[REQUIREMENT] Leave out the pictures and transcribe everything else exactly.

====== DATA EXCERPT

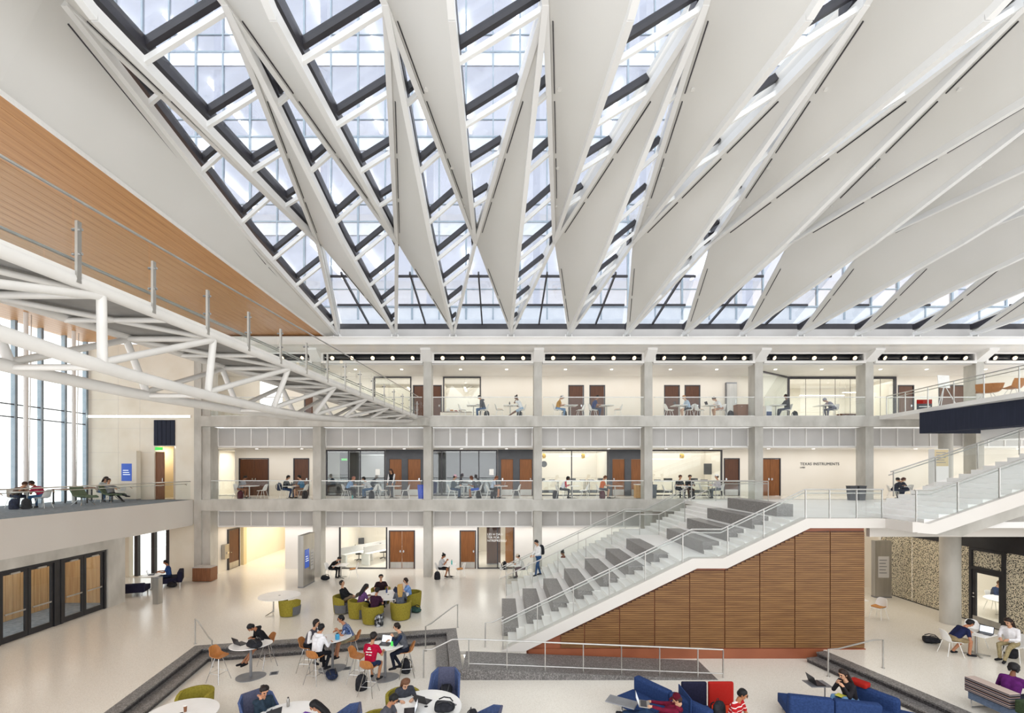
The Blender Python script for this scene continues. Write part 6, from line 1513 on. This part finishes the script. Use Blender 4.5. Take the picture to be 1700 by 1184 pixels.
# ---- sofas
def sofa(label, L_=1.7, m='blue_fabric', mb_='blue_fabric', nb_=2, hb=.44, legs=True, arm=False):
    t = thing('sofa', label, 'sofa'); w_ = L_ / nb_
    for k in range(nb_):
        a = -L_ / 2 + k * w_
        MB().box(a + .006, -.42, .18, a + w_ - .006, .24, .43).build('seat', m, t, bevel=.03)
        MB().box(a + .006, .24, .18, a + w_ - .006, .46, .43 + hb * .75).build('backrest', mb_, t, bevel=.05)
    if arm: MB().box(-L_ / 2 - .2, -.42, .18, -L_ / 2 + 0.0, .46, .62).build('armrest', m, t, bevel=.04)
    if legs:
        for sx in (-1, 1):
            for sy in (-.36, .36): MB().box(sx * (L_ / 2 - .12) - .02, sy - .02, 0, sx * (L_ / 2 - .12) + .02, sy + .02, .18).build('leg', 'chrome', t)
    return t
place(sofa, 'long blue sofa with a reclining student, left of the red seat', (4.02, 11.35, ZP), -56, 'sofas', L_=2.2, nb_=2)
gp('student in a burgundy hooded jumper reclining with a laptop on the blue sofa', (3.78, 10.78, ZP), -104, top='6E1630', bottom='1F3350', hood=True, cap='5A1024', hair='3A2420', skin='C99B7C', seat=.40, vox=.016, lean=-48, pitch=52, hands=[(.14, .36, .84), (-.14, .40, .80)], feet=[(.12, .66, .50), (-.08, .86, .50)])
place(laptop, 'silver laptop on the lap of the reclining student', (3.42, 10.84, ZP + .80), 75, 'laptops in the hall', scr='screen_white', body='steel')
t = thing('side_table', 'grey tablet side table beside the long blue sofa', 'table', (2.98, 11.2, ZP), R(-32))
MB().box(-.36, -.20, .66, .36, .20, .69).build('tabletop', 'base_grey', t, bevel=.03); MB().tube([(.0, 0, .02), (0, 0, .66)], .02, 8).build('column', 'chrome', t); MB().box(-.2, -.16, 0, .2, .16, .02).build('base', 'chrome', t)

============

[FULL SOLUTION]
The Blender Python script for this scene continues. Write part 6, from line 1513 on. This part finishes the script. Use Blender 4.5. Take the picture to be 1700 by 1184 pixels.
# ---- sofas
def sofa(label, L_=1.7, m='blue_fabric', mb_='blue_fabric', nb_=2, hb=.44, legs=True, arm=False):
    t = thing('sofa', label, 'sofa'); w_ = L_ / nb_
    for k in range(nb_):
        a = -L_ / 2 + k * w_
        MB().box(a + .006, -.42, .18, a + w_ - .006, .24, .43).build('seat', m, t, bevel=.03)
        MB().box(a + .006, .24, .18, a + w_ - .006, .46, .43 + hb * .75).build('backrest', mb_, t, bevel=.05)
    if arm: MB().box(-L_ / 2 - .2, -.42, .18, -L_ / 2 + 0.0, .46, .62).build('armrest', m, t, bevel=.04)
    if legs:
        for sx in (-1, 1):
            for sy in (-.36, .36): MB().box(sx * (L_ / 2 - .12) - .02, sy - .02, 0, sx * (L_ / 2 - .12) + .02, sy + .02, .18).build('leg', 'chrome', t)
    return t
place(sofa, 'long blue sofa with a reclining student, left of the red seat', (4.02, 11.35, ZP), -56, 'sofas', L_=2.2, nb_=2)
gp('student in a burgundy hooded jumper reclining with a laptop on the blue sofa', (3.78, 10.78, ZP), -104, top='6E1630', bottom='1F3350', hood=True, cap='5A1024', hair='3A2420', skin='C99B7C', seat=.40, vox=.016, lean=-48, pitch=52, hands=[(.14, .36, .84), (-.14, .40, .80)], feet=[(.12, .66, .50), (-.08, .86, .50)])
place(laptop, 'silver laptop on the lap of the reclining student', (3.42, 10.84, ZP + .80), 75, 'laptops in the hall', scr='screen_white', body='steel')
t = thing('side_table', 'grey tablet side table beside the long blue sofa', 'table', (2.98, 11.2, ZP), R(-32))
MB().box(-.36, -.20, .66, .36, .20, .69).build('tabletop', 'base_grey', t, bevel=.03); MB().tube([(.0, 0, .02), (0, 0, .66)], .02, 8).build('column', 'chrome', t); MB().box(-.2, -.16, 0, .2, .16, .02).build('base', 'chrome', t)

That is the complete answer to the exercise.